**GIVEN PROBLEM:** Retype only what runs from the first line of the listing to the line holding "from mathutils import Vector, Matrix, Euler", both included. Do not retype the pictures.

** BEGIN DATASET EXTRACT **

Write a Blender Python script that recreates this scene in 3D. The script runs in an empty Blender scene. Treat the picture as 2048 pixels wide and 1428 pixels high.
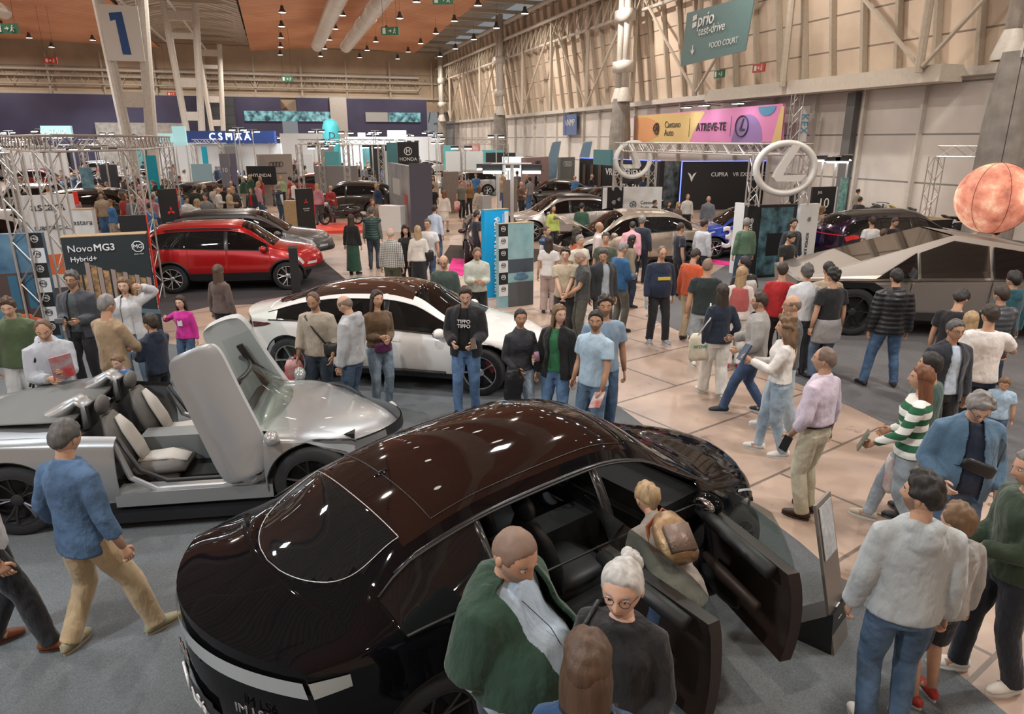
import bpy, math, random
import numpy as np
from mathutils import Vector, Matrix, Euler

# ------------------------------------------------------------------ camera, world, lights, exposure
SC = bpy.context.scene
COL = SC.collection
HC, FPX, PIT = 3.6, 1400.0, math.atan(435 / 1400)      # camera height, focal length in pixels, downward pitch
CP, SP = math.cos(PIT), math.sin(PIT)
cd = bpy.data.cameras.new('camera')
cd.sensor_width = 36; cd.lens = 36 * FPX / 2048; cd.clip_end = 400; cd.clip_start = .05
cam = bpy.data.objects.new('camera', cd); COL.objects.link(cam)
cam.location = (0, 0, HC); cam.rotation_euler = (math.pi / 2 - PIT, 0, 0)
SC.camera = cam
w = bpy.data.worlds.new('world'); SC.world = w; w.use_nodes = True
w.node_tree.nodes['Background'].inputs[0].default_value = (.80, .82, .84, 1)
w.node_tree.nodes['Background'].inputs[1].default_value = .42
SC.view_settings.view_transform = 'Standard'; SC.view_settings.look = 'None'
SC.view_settings.gamma = 1; SC.view_settings.use_curve_mapping = False
SC.view_settings.exposure = -.55
SC.cycles.max_bounces = 6; SC.cycles.diffuse_bounces = 3; SC.cycles.glossy_bounces = 3
SC.cycles.transparent_max_bounces = 10; SC.cycles.sample_clamp_indirect = 4; SC.cycles.sample_clamp_direct = 20
SC.cycles.use_denoising = True
SC.cycles.use_adaptive_sampling = True; SC.cycles.adaptive_threshold = .025

TH = math.radians(17.85)                               # the hall's long axis against the view
WX, WY = -math.sin(TH), math.cos(TH)
def hall(s, t, z=0.0):
    "hall coordinates (s along the right wall, t towards it) to the world"
    return (s * WX + t * WY, s * WY - t * WX, z)
def area(name, loc, size, energy, col=(1, 1, 1), rot=(0, 0, 0), sy=None):
    l = bpy.data.lights.new(name, 'AREA'); l.energy = energy; l.color = col; l.size = size
    if sy: l.shape = 'RECTANGLE'; l.size_y = sy
    o = bpy.data.objects.new(name, l); COL.objects.link(o); o.location = loc; o.rotation_euler = rot
    return o
for s in (-12, 2, 14, 28, 44, 62, 82, 98):             # rows of high-bay lamps under the roof
    for t in (-32, -16, -2, 9, 19):
        area('bay_light', hall(s, t, 13.3), .5, 860 * (1 if s < 40 else 1.6), (1, .90, .79)).data.shape = 'DISK'
area('stand_light', (-6.0, 1.0, 6.6), .45, 520, (.78, .89, 1), (.1, -.35, 0))
area('stand_light', (.5, 10.5, 7.4), .45, 260, (.84, .92, 1), (0, 0, 0))
area('stand_light', (7.5, 5.5, 7.2), .45, 330, (.9, .95, 1), (0, .25, 0))
area('stand_light', (-8, 9, 6.8), .45, 420, (.84, .92, 1), (0, 0, 0))
area('stand_light', (3, 18, 6.8), .5, 420, (.9, .95, 1), (0, 0, 0))
for s, t in ((45, -14), (62, -20), (60, 2), (80, -12), (80, 8), (95, -20)):
    area('stand_light', hall(s, t, 7.5), 4, 1500, (.84, .93, 1))

def at(u, v, z=0.0):
    "photo pixel to the world point at height z"
    a = (u - 1024) / FPX; b = -(v - 714) / FPX
    dy = CP + b * SP; dz = -SP + b * CP
    k = (z - HC) / dz
    return a * k, dy * k

# ------------------------------------------------------------------ materials
MC = {}
def mat(name, col, rough=.5, metal=0.0, bump=0.0, bs=40.0, var=0.0, vs=8.0, coat=0.0, emit=0.0, col2=None, alpha=1.0, spec=.5, sheen=0.0, fn=None, coords='Object', dist=.01, aniso=None, caniso=None):
    if name in MC: return MC[name]
    m = bpy.data.materials.new(name); m.use_nodes = True
    nt = m.node_tree; N = nt.nodes; L = nt.links
    b = N['Principled BSDF']
    c = tuple(col) + (1,)
    b.inputs['Base Color'].default_value = c; b.inputs['Roughness'].default_value = rough
    b.inputs['Metallic'].default_value = metal; b.inputs['Coat Weight'].default_value = coat
    b.inputs['Coat Roughness'].default_value = .03
    b.inputs['Specular IOR Level'].default_value = spec
    if sheen: b.inputs['Sheen Weight'].default_value = sheen
    tc = N.new('ShaderNodeTexCoord')
    if var or col2:
        n = N.new('ShaderNodeTexNoise'); n.inputs['Scale'].default_value = vs; n.inputs['Detail'].default_value = 5
        if caniso:
            mp = N.new('ShaderNodeMapping'); mp.inputs['Scale'].default_value = caniso
            L.new(tc.outputs[coords], mp.inputs['Vector']); L.new(mp.outputs['Vector'], n.inputs['Vector'])
        else: L.new(tc.outputs[coords], n.inputs['Vector'])
        r = N.new('ShaderNodeValToRGB'); e = r.color_ramp.elements
        k = var or .5
        e[0].position = .35; e[1].position = .65
        if col2: e[0].color = c; e[1].color = tuple(col2) + (1,)
        else:
            e[0].color = tuple(x * (1 - k) for x in col) + (1,); e[1].color = tuple(min(1, x * (1 + k)) for x in col) + (1,)
        L.new(n.outputs['Fac'], r.inputs['Fac']); L.new(r.outputs['Color'], b.inputs['Base Color'])
    if bump:
        n = N.new('ShaderNodeTexNoise'); n.inputs['Scale'].default_value = bs; n.inputs['Detail'].default_value = 4
        if aniso:
            mp = N.new('ShaderNodeMapping'); mp.inputs['Scale'].default_value = aniso
            L.new(tc.outputs[coords], mp.inputs['Vector']); L.new(mp.outputs['Vector'], n.inputs['Vector'])
        else: L.new(tc.outputs[coords], n.inputs['Vector'])
        u = N.new('ShaderNodeBump'); u.inputs['Strength'].default_value = bump; u.inputs['Distance'].default_value = dist
        L.new(n.outputs['Fac'], u.inputs['Height']); L.new(u.outputs['Normal'], b.inputs['Normal'])
    if emit:
        b.inputs['Emission Color'].default_value = c; b.inputs['Emission Strength'].default_value = emit
    if fn: fn(nt, b, tc)
    MC[name] = m
    return m
def glow(name, col, e):
    m = mat(name, col, .5, emit=e); m.cycles.emission_sampling = 'NONE'; return m
def glassmat(name, tint, op):
    "dark car glass: see-through film under a mirror-like coat"
    if name in MC: return MC[name]
    m = bpy.data.materials.new(name); m.use_nodes = True
    nt = m.node_tree; N = nt.nodes; L = nt.links; N.remove(N['Principled BSDF'])
    o = N['Material Output']
    t = N.new('ShaderNodeBsdfTransparent'); t.inputs[0].default_value = tuple(tint) + (1,)
    d = N.new('ShaderNodeBsdfDiffuse'); d.inputs[0].default_value = (.01, .011, .012, 1)
    g = N.new('ShaderNodeBsdfGlossy'); g.inputs['Roughness'].default_value = .02; g.inputs[0].default_value = (.9, .9, .9, 1)
    lw = N.new('ShaderNodeLayerWeight'); pw = N.new('ShaderNodeMath'); pw.operation = 'POWER'; pw.inputs[1].default_value = 4
    f = N.new('ShaderNodeMapRange'); f.inputs[3].default_value = .045; f.inputs[4].default_value = .9
    lw.inputs[0].default_value = .5; L.new(lw.outputs['Facing'], pw.inputs[0]); L.new(pw.outputs[0], f.inputs[0])
    a = N.new('ShaderNodeMixShader'); a.inputs[0].default_value = op
    L.new(t.outputs[0], a.inputs[1]); L.new(d.outputs[0], a.inputs[2])
    b = N.new('ShaderNodeMixShader'); L.new(f.outputs[0], b.inputs[0])
    L.new(a.outputs[0], b.inputs[1]); L.new(g.outputs[0], b.inputs[2]); L.new(b.outputs[0], o.inputs[0])
    MC[name] = m
    return m
def paint(name, col, metal=.3, rough=.25):
    return mat('paint_' + name, col, rough, metal, coat=1.0, spec=.5 if metal else .15)
def cloth(col, kind='cloth', k=None):
    "woven cloth with soft wrinkles; col is linear rgb"
    col = tuple(col)
    key = kind + '_%02x%02x%02x' % tuple(int(min(.999, c) * 255) for c in col)
    if kind == 'denim':
        g_ = sum(col) / 3; col = tuple(.80 * (.72 * c + .28 * g_) for c in col)
        return mat(key, col, .85, bump=.75, bs=8, var=.28, vs=6, dist=.045, aniso=(1, 1, .7))
    if kind == 'leather':
        return mat(key, col, .45, bump=.35, bs=30, dist=.01)
    if kind == 'puffer':
        def f(nt, b, tc):
            wv = nt.nodes.new('ShaderNodeTexWave'); wv.bands_direction = 'Z'; wv.inputs['Scale'].default_value = 4.6
            wv.inputs['Distortion'].default_value = 1.2; wv.wave_profile = 'SIN'
            bp = nt.nodes.new('ShaderNodeBump'); bp.inputs['Strength'].default_value = .6; bp.inputs['Distance'].default_value = .012
            nt.links.new(tc.outputs['Object'], wv.inputs[0]); nt.links.new(wv.outputs['Fac'], bp.inputs['Height']); nt.links.new(bp.outputs[0], b.inputs['Normal'])
        return mat(key, col, .4, fn=f)
    if kind in ('stripe', 'check'):
        def f(nt, b, tc):
            mp = nt.nodes.new('ShaderNodeSeparateXYZ'); nt.links.new(tc.outputs['Object'], mp.inputs[0])
            def band(sock, per):
                a = nt.nodes.new('ShaderNodeMath'); a.operation = 'MULTIPLY'; a.inputs[1].default_value = 1 / per
                nt.links.new(sock, a.inputs[0])
                c = nt.nodes.new('ShaderNodeMath'); c.operation = 'FRACT'; nt.links.new(a.outputs[0], c.inputs[0])
                g = nt.nodes.new('ShaderNodeMath'); g.operation = 'GREATER_THAN'; g.inputs[1].default_value = .5 if kind == 'stripe' else .75
                nt.links.new(c.outputs[0], g.inputs[0]); return g.outputs[0]
            fac = band(mp.outputs[2], .13 if kind == 'stripe' else .04)
            if kind == 'check':
                mx = nt.nodes.new('ShaderNodeMath'); mx.operation = 'MAXIMUM'
                nt.links.new(fac, mx.inputs[0]); nt.links.new(band(mp.outputs[0], .04), mx.inputs[1]); fac = mx.outputs[0]
            x = nt.nodes.new('ShaderNodeMix'); x.data_type = 'RGBA'
            x.inputs[6].default_value = col + (1,)
            x.inputs[7].default_value = ((.78, .78, .74) if sum(col) < 1 else (.09, .1, .12)) + (1,)
            nt.links.new(fac, x.inputs[0]); nt.links.new(x.outputs[2], b.inputs['Base Color'])
        return mat(key, col, .9, bump=.4, bs=10, fn=f)
    return mat(key, col, .88, bump=.85, bs=8, var=.06, vs=5, dist=.05, sheen=.15, aniso=(1, 1, .42))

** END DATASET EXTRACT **

**RESULT OF THE TASK:**
Write a Blender Python script that recreates this scene in 3D. The script runs in an empty Blender scene. Treat the picture as 2048 pixels wide and 1428 pixels high.
import bpy, math, random
import numpy as np
from mathutils import Vector, Matrix, Euler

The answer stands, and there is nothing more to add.